Friday, July 10, 2009

On My Way

It is near 7 pm (my class starts at 6:30), and I am stuck in an unmoving line to the jeepney. This now is my first horrendous experience of Manila rain, plaguing this old city and making practically everyone wet and hot(-tempered).

I am writing this now in my scratch paper. I think it best to do something that relaxes, not dwell on something that stresses. After all, I miss writing.

Since I started law school, I barely had time to pause. Life for me now consists of constant running around, trying to accomplish everything all at once. I have doubts on whether I can maintain this work-school life—but necessity compels one to do what one must. I am doing what I must.

Some have already dropped a subject; others totally withdrew. Those working resorted to resigning. I did neither, though at times envy comes to me. I motivated myself never to give up, no, not in this one. Not to give up, even when hope is gone. This is my resolve now.

Now, I am seating in front of the jeepney, scribbling in the absence of reasonable light, with the thin cloth barely shielding me from the fury of the rain. I am still scribbling, fighting the ill temper yet to succumb my being.

It is now 7:40 (my class ends at 7:30). I arrived at the campus running, terribly hoping I could still plead to the Dom to recognize my attendance. Surely, a monk would hear my pleas. There was no class, but a mass with attendance. There was no class even after that. Never had I been so frustrated that there are no classes. Waiting on traffic, falling on lines, braving the rain and the flood, all for a stroke of my name on a paper? Truly unrewarding.
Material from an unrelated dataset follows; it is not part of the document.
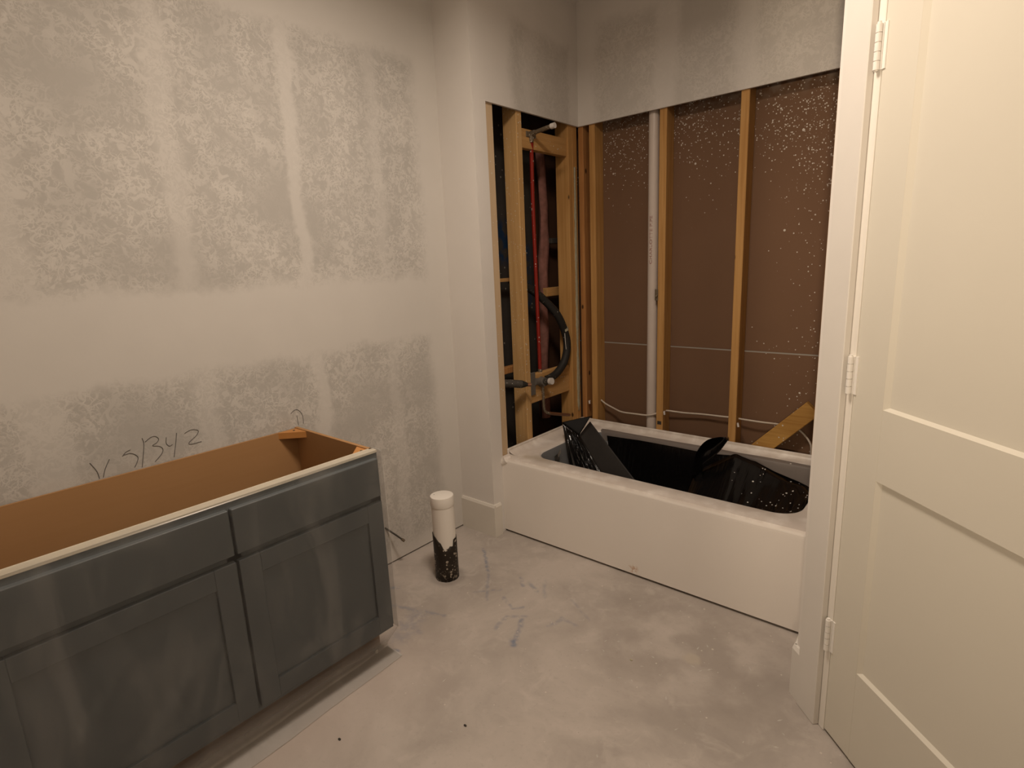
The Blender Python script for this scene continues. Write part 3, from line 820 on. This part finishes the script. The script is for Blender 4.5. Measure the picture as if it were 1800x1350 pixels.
for i in range(N_):
    a = 2*PI*i/N_; zt = tar_top(a); ang = camang+a
    R3.append([bm.verts.new((PX+math.cos(ang)*(PRD+.0028+.002*nz(a*4, j)), PY+math.sin(ang)*(PRD+.0028+.002*nz(a*4, j)), zt*j/5)) for j in range(6)])
for i in range(N_):
    a, b = R3[i], R3[(i+1)%N_]
    for j in range(5): bm.faces.new((a[j], b[j], b[j+1], a[j+1]))
o = obj('tar_sleeve', bm, M['tar'], tp, True); o.modifiers.new('s', 'SOLIDIFY').thickness = .002

# water stub sticking out of the left wall beside the vanity
sw = empty('supply_stub', label='thin dark supply stub poking out of the left wall', category='pipe')
tb('rod', [(-.004,-.52,.195), (.045,-.49,.155), (.062,-.472,.132)], .0042, M['foam2'], sw, 10)
tb('end_cap', [(.058,-.475,.136), (.068,-.466,.124)], .0065, M['galv'], sw, 10)

# ------------------------------------------------------------------ plumbing in the walls
vp = empty('vent_pipe', label='white plastic vent pipe running up between the back wall studs', category='pipe')
tb('pipe', [(.660,.905,0), (.660,.905,CH)], .0285, M['pvc'], vp, 64)
fc = bpy.data.curves.new('print', 'FONT'); fc.body = 'CHARLOTTE PIPE'; fc.size = .034; fc.align_x = 'LEFT'
fo = bpy.data.objects.new('print_tmp', fc); COL.objects.link(fo)
dg = bpy.context.evaluated_depsgraph_get()
me = bpy.data.meshes.new_from_object(fo.evaluated_get(dg))
bpy.data.objects.remove(fo)
xs = [v.co.x for v in me.vertices]; x_lo, x_hi = min(xs), max(xs)
for v in me.vertices:
    z = 1.36+(v.co.x-x_lo)/(x_hi-x_lo)*.25
    a = math.radians(-92) - (v.co.y-.012)*.62/.0285
    v.co = (.660+math.cos(a)*.0290, .905+math.sin(a)*.0290, z)
me.materials.append(M['pvc_ink'])
po = bpy.data.objects.new('pipe_print', me); COL.objects.link(po); po.parent = vp
np_ = bx('nail_plate', .693, .712, YS-.002, YS+.0, 1.165, 1.225, M['galv'], wb)
tb('plate_bolt', [(.705,YS-.012,1.19), (.705,YS+.002,1.19)], .006, M['galv'], np_, 10)

cb = empty('electrical_cable', label='white electrical cable looping low through the back wall studs', category='cable')
tb('cable_run', [(.327,.90,.555), (.36,.90,.535), (.42,.895,.515), (.485,.870,.508), (.56,.870,.508), (.66,.868,.513), (.705,.89,.528), (.73,.91,.537), (.76,.905,.545), (.85,.915,.543), (.95,.92,.548), (1.075,.915,.553), (1.13,.915,.556), (1.16,.905,.556), (1.262,.90,.556), (1.33,.925,.550), (1.40,.935,.545), (1.45,.93,.52), (1.49,.92,.47), (1.495,.915,.40)], .0048, M['cable'], cb, 10, 4)
for x, z in ((.262, .545), (.752, .545), (1.155, .538)):
    tb('cable_staple', [(x, YS+.015, z), (x+.006, YS-.004, z+.004), (x+.010, YS-.006, z-.012)], .005, M['capw'], cb, 8)

rp = empty('red_water_pipe', label='red plastic water pipe rising to the shower outlet', category='pipe')
tb('pipe', [(.165,.508,.79), (.166,.502,1.1), (.166,.497,1.4), (.168,.490,1.7), (.185,.470,1.92), (.206,.447,2.015)], .0105, M['red'], rp, 12, 6)
sp = empty('shower_stub', label='plaster-spattered metal shower pipe stub at the top blocking', category='pipe')
tb('stub', [(.205,.445,2.035), (.26,.440,2.040), (.330,.437,2.046), (.348,.437,2.047)], [.0105,.0105,.0105,.0105], M['galv'], sp, 14)
tb('stub_cap', [(.338,.437,2.0465), (.362,.437,2.048)], .0135, M['capw'], sp, 14)
tb('elbow', [(.206,.446,1.995), (.205,.446,2.02), (.21,.445,2.036), (.235,.443,2.038)], [.011,.015,.016,.013], M['galv'], sp, 14)
bx('ear_plate', .203, .207, .405, .485, 2.018, 2.045, M['galv'], sp, .001)

tv = empty('tub_valve', label='grey tub mixing valve with capped spindle between the faucet studs', category='valve')
bx('mount_plate', .188, .196, .385, .425, .672, .80, M['plate'], tv, .002)
tb('valve_body', [(.150,.49,.733), (.190,.482,.735), (.225,.475,.738)], [.030,.030,.024], M['plate'], tv, 18)
tb('spindle', [(.220,.475,.740), (.262,.472,.746)], .017, M['foam2'], tv, 16)
tb('spindle_cap', [(.258,.472,.745), (.276,.471,.748)], .019, M['capw'], tv, 16)
tb('inlet_collar', [(.170,.500,.755), (.167,.507,.80)], .013, M['galv'], tv, 14)
tb('side_arm', [(.192,.42,.745), (.195,.48,.738)], .020, M['plate'], tv, 14)
ho = empty('insulated_hose', label='black insulated hose curving beside the red water pipe', category='hose')
tb('hose', [(.060,.40,1.310), (.095,.45,1.280), (.120,.515,1.245), (.150,.585,1.185), (.19,.655,1.095), (.20,.715,.985), (.205,.725,.900), (.205,.690,.815), (.200,.625,.762), (.195,.560,.742), (.19,.52,.738)], .0225, M['foam'], ho, 14, 6)
tb('hose_band', [(.199,.706,1.012), (.2005,.7125,.998)], .0236, M['greenmud'], ho, 14)
tb('loose_strip', [(.215,.690,.985), (.218,.690,.94), (.216,.700,.89)], .002, M['capw'], ho, 6, 4)
ip = empty('foam_covered_pipe', label='speckled foam covered pipe left of the faucet stud', category='pipe')
tb('foam_sleeve', [(.160,.14,.785), (.195,.20,.778), (.235,.255,.768)], .021, M['foam2'], ip, 14, 5)
tb('sleeve_tip', [(.235,.255,.768), (.250,.272,.765), (.258,.281,.763)], [.021,.013,.008], M['foam'], ip, 14)
tb('pipe_end', [(.256,.280,.763), (.268,.293,.761)], .010, M['copper'], ip, 12)
sd = empty('spout_pipe', label='thin copper spout pipe dropping below the tub valve', category='pipe')
tb('drop', [(.205,.475,.72), (.206,.478,.65), (.206,.480,.585), (.212,.487,.560), (.225,.51,.545)], .0078, M['galv'], sd, 12, 5)
tb('outlet', [(.222,.505,.548), (.226,.60,.520), (.228,.70,.493)], .0095, M['copper'], sd, 12)

# ------------------------------------------------------------------ floor debris
bm = bmesh.new()
rnd = random.Random(5)
for i in range(220):
    x = rnd.uniform(.55, 1.95); y = rnd.uniform(-1.35, .05)
    if y > .06 or (x+y)/math.sqrt(2) > .98: continue
    if rnd.random() < .35: x = rnd.uniform(1.1, 1.7); y = rnd.uniform(-.55, .03)
    if (x+y)/math.sqrt(2) > .98: continue
    a = rnd.uniform(0, PI); s = rnd.uniform(.0015, .0045); l = s*rnd.uniform(1, 3.2); h = rnd.uniform(.0006, .002)
    ca, sa = math.cos(a), math.sin(a)
    pts = [(l,0),(0,s*.7),(-l*.8,s*.2),(-l*.2,-s*.6)]
    lo_ = [bm.verts.new((x+p*ca-q*sa, y+p*sa+q*ca, .0002)) for p, q in pts]
    tp_ = bm.verts.new((x, y, h))
    for j in range(4): bm.faces.new((lo_[j], lo_[(j+1)%4], tp_))
obj('plaster_crumbs', bm, M['flake'], None, kind='stuff', label='pale plaster crumbs scattered over the concrete floor', category='debris')
for x, y, m, lab in ((.971,-.978,'sheath','tiny dark chip on the floor in front of the tub'), (.702,-1.249,'sheath','tiny dark chip on the floor beside the plastic wrap'), (1.238,-.412,'greenmud','small olive chip on the floor near the middle')):
    bm = bmesh.new(); bmesh.ops.create_icosphere(bm, subdivisions=1, radius=.005)
    for v in bm.verts: v.co = Vector((v.co.x*1.3+x, v.co.y*.8+y, max(0, v.co.z*.6+.0015)))
    obj('floor_chip', bm, M[m], None, label=lab, category='debris', group='loose chips on the floor')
It is 9:17. I have been waiting for 40 minutes already, again on an unmoving line, festered by hunger. I am still holding this folded scratch paper, not bothering to use an umbrella to protect me from the dripping rain. My hands can only hold this pen and paper.

I am thinking of how life had been so hard to me, and how so many people do not know it and do not know why. I am thinking of how I survived the blows and the recurring pain. Here I am now standing, not a bit comfortable. But I am writing. I am ignoring. I am at the beginning, my beginning.

It is 9:48 pm. I have reached home. I have reached my destiny.

14 comments:

eks said...

i knew it would be a lot clearer if i read this -- nawawala ka kasi sa fone e. hehehe. na-achieve mo yung intended purpose niya. peksman.

hey, don't you give up. they say, "in a battle between you and the world, always bet on the world." :-) but in your case, you have my vote. ;-)

Rico said...

Eto pala yun. Naku, start pa lang yan. Imagine doing that every day. Kung hindi ka basa ng ulan, basa ka naman ng pawis. Just think "delayed gratification." In a few years, you'll be harvesting the fruits of your labor. And I wish I'd be there to celebrate with you. I'm sure it's going to be sweet! Good luck! If they can do it, so can you.

jeanny said...

Grabe ang hirap di ba....pero it's so rewarding naman after all the hardship! :)

Go girl!!!1

kg said...

i can just imagine you mordsith. lalo na yung frustration na walang class! he! he!

keep your eyes on the goal and you won't get lost. mahirap talaga yan, but when you reach the end, super sarap naman ng feeling! aza ! aza! fighting!

onyxx said...

i know exactly what you mean. sometimes it's so easy to lose sight of why you're doing something in the first place. times like these... you can only move forward, or else lose your place in the race :)

anyway, i feel sure you have it in you to hurdle these trials. remember, what doesn't kill you will only make you stronger heheheh

prinsesamusang said...

hey hey i am very proud of you for being very focused go go go and when a time comes that i read a post of yours saying that you would want to give up i will be a constant reminder of this post good luck to you!

Cza said...

Go lang ng go... :) Good luck!

BIG.BAD.EJ said...

kaya mo yan, gerl.

now i realize why i don't see you often, and why we haven't been in the same old chit-chat-beso level for quite a time now.

do that which makes you happy. if, in the end, the product of all this ordeal will make you truly happy, then go.

however, i'm the person who will always tell you that if this is giving you more rain than sunshine, you always have the freedom to beg off. i do the same for myself. if i come to realize that the end goal is not actually worth what i'm going through now, I DO BEG OFF.